Différents enjeux intéressant les Sciences de l’information et de la communication méritent d’être mis en perspective. Cette cinquième conférence « Document numérique et Société » favorisera les observations et les retours d’expériences mais aussi les réflexions théoriques et critiques sur les modèles que le « Big Data » suscite et plus particulièrement ceux qui renouvellent le champ des sciences de l’information et de la communication :
- Les enjeux techniques liés à la structuration et à la construction des connaissances : pour pouvoir être analysables, réutilisables, combinables, agrégeables, les données doivent être structurées. Le renforcement de la convergence des systèmes d’identification des ressources documentaires avec celles du web, la constitution de schémas de métadonnées, favorisent l’interopérabilité des systèmes et les calculs sur les données. Des études de cas relatant des retours d’expérience pourraient être intéressants aussi bien en provenance des institutions publiques que des entreprises. En matière de construction de savoirs, quelles sortes de connaissances est-on susceptible de construire par le croisement des données ?
- Les enjeux sociétaux liés aux usages du « Big Data ». Les stratégies d’ouverture et de partage des données ne renouvellent-elles pas une forme de dictature de la transparence en revendiquant un « changement de culture » basé sur l’abandon de la protection des données personnelles ? Tant les comportements que développent les usagers face à l’exploitation de leurs données que les régulations et les réglementations à envisager devraient être examinés.
- Les enjeux industriels et professionnels : on peut s’interroger sur le profil des organisations tirant déjà profit de cette ouverture, sur le poids des géants du web dans la redistribution de la valeur. Des compétences spécifiques apparaissent nécessaires pour travailler les données : s’agit-il d’une acculturation générale au datamining ? Quelles spécialisations pour les « nouveaux » métiers tels les data-journalistes, data-scientifiques ?
- Les enjeux épistémologiques liés au renouvellement des cadres d’analyse et d’interprétation, les nouvelles métriques, les nouveaux modèles d’affaires, seront également à mettre en perspective.

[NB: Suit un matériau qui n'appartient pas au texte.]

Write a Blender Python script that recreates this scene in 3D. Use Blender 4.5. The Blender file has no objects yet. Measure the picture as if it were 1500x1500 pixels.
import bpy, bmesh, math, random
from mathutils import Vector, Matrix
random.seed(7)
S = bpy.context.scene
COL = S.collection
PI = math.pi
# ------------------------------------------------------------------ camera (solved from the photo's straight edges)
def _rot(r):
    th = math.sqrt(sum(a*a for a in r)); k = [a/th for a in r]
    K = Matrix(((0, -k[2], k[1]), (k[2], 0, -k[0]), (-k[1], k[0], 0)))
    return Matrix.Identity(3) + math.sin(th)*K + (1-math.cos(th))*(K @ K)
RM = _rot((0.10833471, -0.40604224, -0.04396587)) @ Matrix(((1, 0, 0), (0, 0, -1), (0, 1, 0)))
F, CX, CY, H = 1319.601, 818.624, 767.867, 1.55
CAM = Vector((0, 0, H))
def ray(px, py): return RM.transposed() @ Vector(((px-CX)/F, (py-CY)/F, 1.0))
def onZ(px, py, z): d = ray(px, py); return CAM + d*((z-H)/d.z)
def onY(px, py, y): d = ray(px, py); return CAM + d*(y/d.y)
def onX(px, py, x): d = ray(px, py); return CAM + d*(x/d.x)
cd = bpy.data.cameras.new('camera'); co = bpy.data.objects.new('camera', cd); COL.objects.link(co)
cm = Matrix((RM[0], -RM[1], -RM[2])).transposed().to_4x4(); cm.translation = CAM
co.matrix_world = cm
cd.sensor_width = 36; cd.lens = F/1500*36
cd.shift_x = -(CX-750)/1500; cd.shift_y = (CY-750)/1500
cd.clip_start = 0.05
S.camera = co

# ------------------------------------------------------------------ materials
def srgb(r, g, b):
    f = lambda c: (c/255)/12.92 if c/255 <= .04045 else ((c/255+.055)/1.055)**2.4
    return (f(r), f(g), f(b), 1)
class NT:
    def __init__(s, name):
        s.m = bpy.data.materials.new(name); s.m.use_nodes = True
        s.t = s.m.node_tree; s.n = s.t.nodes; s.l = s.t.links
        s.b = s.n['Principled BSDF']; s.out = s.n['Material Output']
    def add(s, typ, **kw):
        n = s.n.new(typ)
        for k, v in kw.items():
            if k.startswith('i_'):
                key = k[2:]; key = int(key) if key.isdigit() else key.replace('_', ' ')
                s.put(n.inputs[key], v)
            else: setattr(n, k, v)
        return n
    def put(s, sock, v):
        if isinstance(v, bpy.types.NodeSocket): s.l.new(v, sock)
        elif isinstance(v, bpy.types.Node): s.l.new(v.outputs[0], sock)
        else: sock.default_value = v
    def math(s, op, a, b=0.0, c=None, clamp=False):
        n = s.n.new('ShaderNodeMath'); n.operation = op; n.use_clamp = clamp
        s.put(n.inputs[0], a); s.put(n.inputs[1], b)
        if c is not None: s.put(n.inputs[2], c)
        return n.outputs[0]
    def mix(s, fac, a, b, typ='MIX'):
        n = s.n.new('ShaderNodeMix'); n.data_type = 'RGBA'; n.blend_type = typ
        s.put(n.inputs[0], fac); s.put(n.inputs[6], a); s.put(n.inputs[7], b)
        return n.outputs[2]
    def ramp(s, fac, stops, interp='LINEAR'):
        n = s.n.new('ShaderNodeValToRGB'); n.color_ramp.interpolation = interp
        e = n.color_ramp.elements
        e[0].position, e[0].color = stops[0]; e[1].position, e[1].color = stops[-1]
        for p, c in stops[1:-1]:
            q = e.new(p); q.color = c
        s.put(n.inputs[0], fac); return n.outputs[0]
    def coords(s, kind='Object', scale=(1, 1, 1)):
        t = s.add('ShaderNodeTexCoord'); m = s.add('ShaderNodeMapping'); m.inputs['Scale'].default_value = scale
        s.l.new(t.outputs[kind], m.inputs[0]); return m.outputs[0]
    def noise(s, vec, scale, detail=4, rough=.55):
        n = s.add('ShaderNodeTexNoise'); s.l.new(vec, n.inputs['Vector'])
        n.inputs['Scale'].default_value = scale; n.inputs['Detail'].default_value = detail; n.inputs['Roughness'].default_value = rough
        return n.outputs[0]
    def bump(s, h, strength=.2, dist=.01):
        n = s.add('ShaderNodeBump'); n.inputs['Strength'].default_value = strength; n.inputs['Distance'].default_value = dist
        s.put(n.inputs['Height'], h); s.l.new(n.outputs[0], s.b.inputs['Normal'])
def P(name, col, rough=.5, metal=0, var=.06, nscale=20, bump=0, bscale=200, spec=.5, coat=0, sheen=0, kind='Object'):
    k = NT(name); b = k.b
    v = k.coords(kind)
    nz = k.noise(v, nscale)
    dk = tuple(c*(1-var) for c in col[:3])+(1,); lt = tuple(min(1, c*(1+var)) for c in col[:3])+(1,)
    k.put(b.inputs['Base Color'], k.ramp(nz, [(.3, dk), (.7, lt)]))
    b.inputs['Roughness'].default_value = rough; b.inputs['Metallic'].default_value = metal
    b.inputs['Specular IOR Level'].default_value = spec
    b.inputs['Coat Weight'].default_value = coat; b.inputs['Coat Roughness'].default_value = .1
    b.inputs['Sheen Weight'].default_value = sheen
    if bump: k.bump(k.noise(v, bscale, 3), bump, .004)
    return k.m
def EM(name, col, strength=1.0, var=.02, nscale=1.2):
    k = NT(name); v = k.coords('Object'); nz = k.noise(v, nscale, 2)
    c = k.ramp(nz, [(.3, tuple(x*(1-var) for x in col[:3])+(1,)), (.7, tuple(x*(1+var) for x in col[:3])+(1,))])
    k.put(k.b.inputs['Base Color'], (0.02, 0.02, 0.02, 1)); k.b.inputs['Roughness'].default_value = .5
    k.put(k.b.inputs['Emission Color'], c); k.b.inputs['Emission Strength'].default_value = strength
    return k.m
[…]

Sont concernées par ce colloque les recherches théoriques et expérimentales qui s’inscrivent dans la perspective des études sur le phénomène du Big Data en termes d’enjeux pour nos sociétés et de création de valeurs. Sans être limitatives, voici quelques thématiques sur lesquelles pourraient porter les communications des auteurs :
- Nouveaux rôles pour les bibliothécaires et documentalistes (data scientist, digital curation librarian, data manager…)
- Data-journalisme
- Applications du « Big Data » notamment dans le domaine de l’intelligence compétitive
- Big Data et open governement
- Big Data et open science : impact sur la recherche scientifique
- Cadre juridique du Big Data (protection des données personnelles, copyright, droits d’auteurs
- Comportement des usagers face à l’open data, le big data
- Ethique informationnelle
- Innovation de services et open data
- Data-visusalisation
- Tendances émergentes en sciences de l’information induites par le Big Data
- Adaptation des normes et des standards (taxonomies, schémas de métadonnées…)
- Management des données du SI (SIGB, dépôts institutionnels, plateformes d’e-learning)
- Big data et pilotage des fonctions de l’entreprise
- Epistémologie du big data…
[1] Le Maroc a adhéré à la convention 108 du Conseil de l’Europe pour la protection des personnes à l'égard du traitement automatisé des données à caractère personnel.